**THE EXERCISE:**
Omit every picture and write out the rest of the records exactly.

**MATERIAL FOR THE TASK:**
........

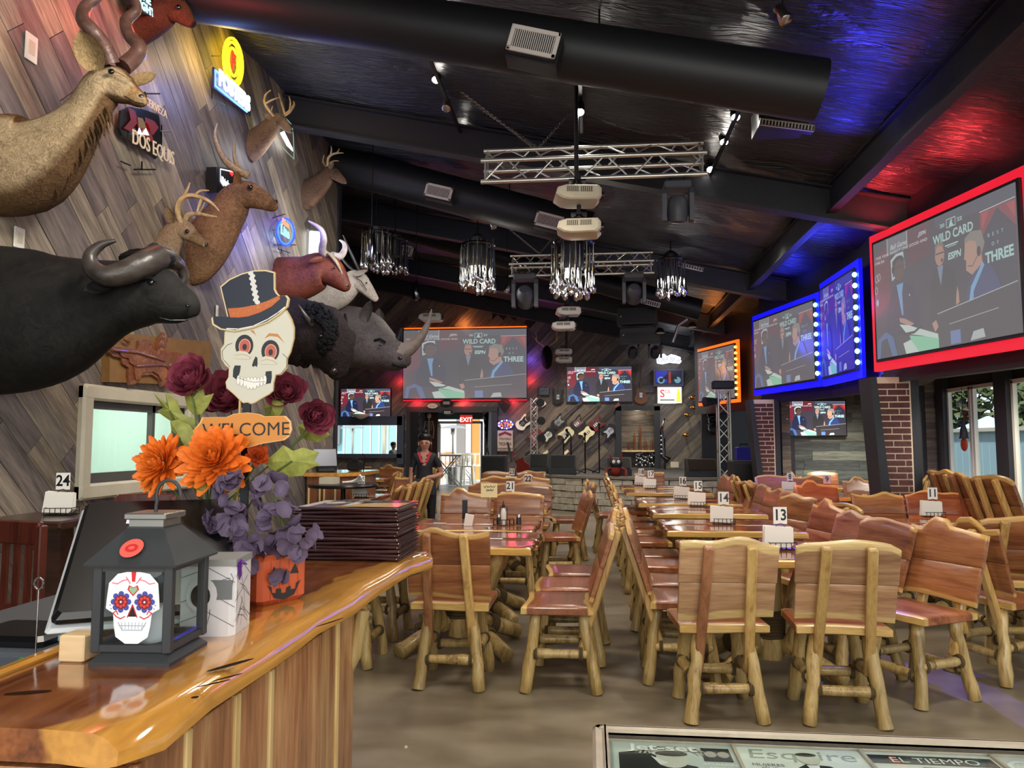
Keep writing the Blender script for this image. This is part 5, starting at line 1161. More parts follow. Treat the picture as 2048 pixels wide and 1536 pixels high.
# longhorn steer
Y = 8.7; t = thing('longhorn_mount', 'brown longhorn steer mount with white blaze and wide horns', 'trophy')
mb = MB(); loft(mb, [(535, 572, 50), (556, 566, 52), (585, 560, 48), (615, 552, 42), (640, 540, 38), (657, 540, 31), (673, 554, 24, 1), (686, 568, 16, 1), (695, 577, 10, 1)], Y, (.55, .7), 18, cols=[WH, (240, 220, 210), WH]); mb.build('head_and_shoulders', M['fur_steer'], t, 70)
for pts in ([(652, 510, 7, -.05), (644, 500, 8, -.15), (647, 478, 7, -.3), (641, 458, 5, -.36), (617, 442, 1.5, -.4)], [(664, 510, 7, .06), (680, 513, 7.5, .18), (689, 500, 6, .28), (688, 487, 4, .3), (679, 480, 1.5, .3)]):
    mb = MB(); tubepx(mb, pts, Y, 9, 5); mb.build('horn', mat('steer_horn', (176, 166, 164), .3, noise=.25, nscale=10) if 'steer_horn' not in bpy.data.materials else bpy.data.materials['steer_horn'], t, 60)
mb = MB(); mb.tube([W(x, y, Y=Y - d) for x, y, d in ((652, 504, .07), (664, 512, .1), (674, 526, .08), (682, 542, .06), (688, 556, .03))], [.03, .045, .035, .02, .008], 8, flat=.6); mb.color((235, 225, 200)); mb.c = [mb.col] * len(mb.v); mb.build('white_blaze', M['fur_white'], t, 60)
eye(t, 669, 535, 3, Y, -.125); MB().ell(W(696, 572, Y=Y), (.03, .05, .035), None, 8, 6).build('nose', M['nose'], t, 60)
mb = MB(); ear(mb, (645, 516), (618, 524), 6, Y, -.12, -.25); mb.build('ear', M['fur_steer'], t, 60)
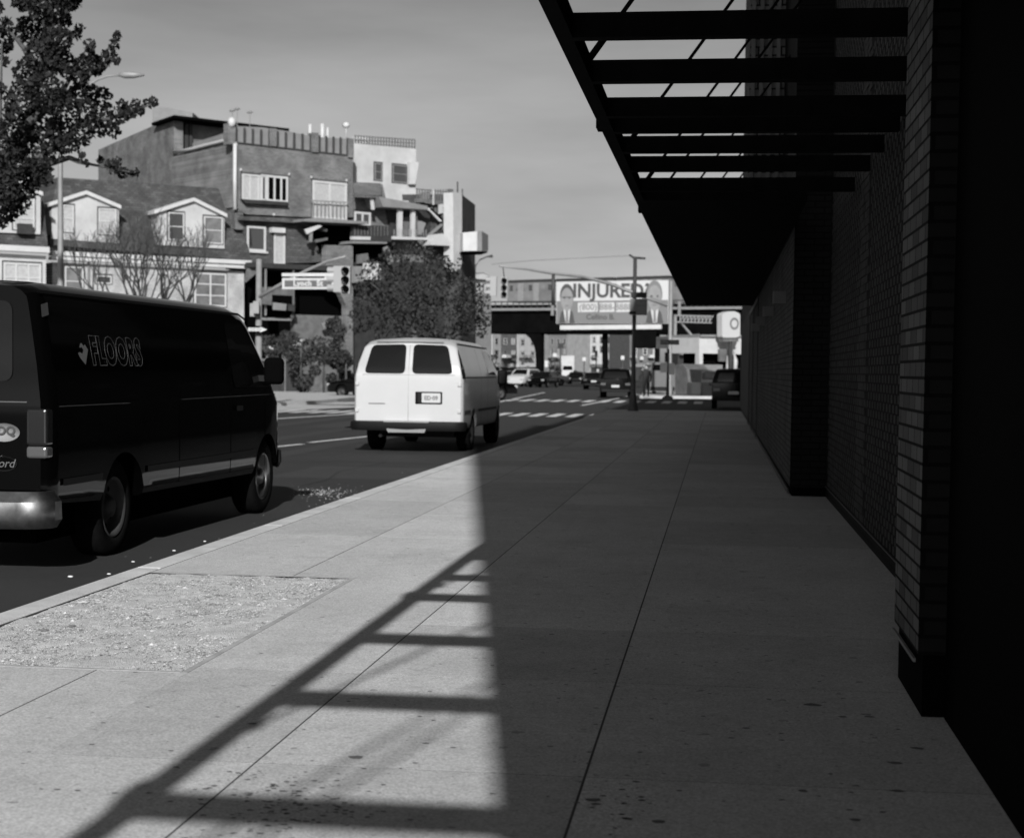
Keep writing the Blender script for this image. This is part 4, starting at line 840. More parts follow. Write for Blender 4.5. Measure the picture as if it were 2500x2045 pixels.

........

**ANSWER TO THIS TASK:**
Keep writing the Blender script for this image. This is part 5, starting at line 1161. More parts follow. Treat the picture as 2048 pixels wide and 1536 pixels high.
# longhorn steer
Y = 8.7; t = thing('longhorn_mount', 'brown longhorn steer mount with white blaze and wide horns', 'trophy')
mb = MB(); loft(mb, [(535, 572, 50), (556, 566, 52), (585, 560, 48), (615, 552, 42), (640, 540, 38), (657, 540, 31), (673, 554, 24, 1), (686, 568, 16, 1), (695, 577, 10, 1)], Y, (.55, .7), 18, cols=[WH, (240, 220, 210), WH]); mb.build('head_and_shoulders', M['fur_steer'], t, 70)
for pts in ([(652, 510, 7, -.05), (644, 500, 8, -.15), (647, 478, 7, -.3), (641, 458, 5, -.36), (617, 442, 1.5, -.4)], [(664, 510, 7, .06), (680, 513, 7.5, .18), (689, 500, 6, .28), (688, 487, 4, .3), (679, 480, 1.5, .3)]):
    mb = MB(); tubepx(mb, pts, Y, 9, 5); mb.build('horn', mat('steer_horn', (176, 166, 164), .3, noise=.25, nscale=10) if 'steer_horn' not in bpy.data.materials else bpy.data.materials['steer_horn'], t, 60)
mb = MB(); mb.tube([W(x, y, Y=Y - d) for x, y, d in ((652, 504, .07), (664, 512, .1), (674, 526, .08), (682, 542, .06), (688, 556, .03))], [.03, .045, .035, .02, .008], 8, flat=.6); mb.color((235, 225, 200)); mb.c = [mb.col] * len(mb.v); mb.build('white_blaze', M['fur_white'], t, 60)
eye(t, 669, 535, 3, Y, -.125); MB().ell(W(696, 572, Y=Y), (.03, .05, .035), None, 8, 6).build('nose', M['nose'], t, 60)
mb = MB(); ear(mb, (645, 516), (618, 524), 6, Y, -.12, -.25); mb.build('ear', M['fur_steer'], t, 60)
Keep writing the Blender script for this image. This is part 4, starting at line 840. More parts follow. Write for Blender 4.5. Measure the picture as if it were 2500x2045 pixels.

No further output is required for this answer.